During this time my phone went off several times with text messages..he asked who that was..I said Matt..and he goes well hes going to have to wait a minute..Im talking to you..
"Remember when I told you I was having trouble sleeping again and I had problems with my mind?...Im having trouble sleeping because of you Bri..because you are not out here. Its not a problem with my mind, its a problem with my heart. I miss you so much...things aint right out here now. The last time we spoke..I got a little mad..I didnt answer some of your calls..you know what I was doing? I was testing myself to se in some way if I could ignore you..be mad at you and not have you in my life..and I couldnt do any of that, not even for a little..You wont have to worry about a place to live..you can live with my mother or even me until things get better, you wont have any bills..Ill help you look for a place to work..You would complete everything for me by coming out here..August is way, way too long to even see you again. You know I have many friends and I will make many more friends..but you are different..you are not the type of person that someone wants to let go..they want to just hold on to you."
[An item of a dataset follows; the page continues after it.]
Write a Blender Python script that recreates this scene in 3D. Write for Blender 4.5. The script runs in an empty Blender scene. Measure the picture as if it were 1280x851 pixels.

He said that he had to go...but he said to remember that I will meet someone out here, and that him and his fiancee agreed that it would be hard for me to leave for Vegas if I get any deeper with Matt...he said to go call Matt and we will speak again soon..He said to please think about everything, because he knows how unhappy we both are that we are not in the same state.
I was so glad he called guys and just so dumbfounded that he came back with all this emotion, at a time when I thought he would LEAST say or do anything like this. He truly is an exceptional person.
Im still in shock as I write this...I thought things had taken a turn for the worse..and its the opposite...All I ever wanted was for our friendship to be in tact like it once was..and it is..and I couldnt thanks God enough for that

. BRIAN
P.S.-Kul...I didnt write those lyrics..those are of a song called Whats Left of Me..by the handsome and masculine and sexy Nick Lachey.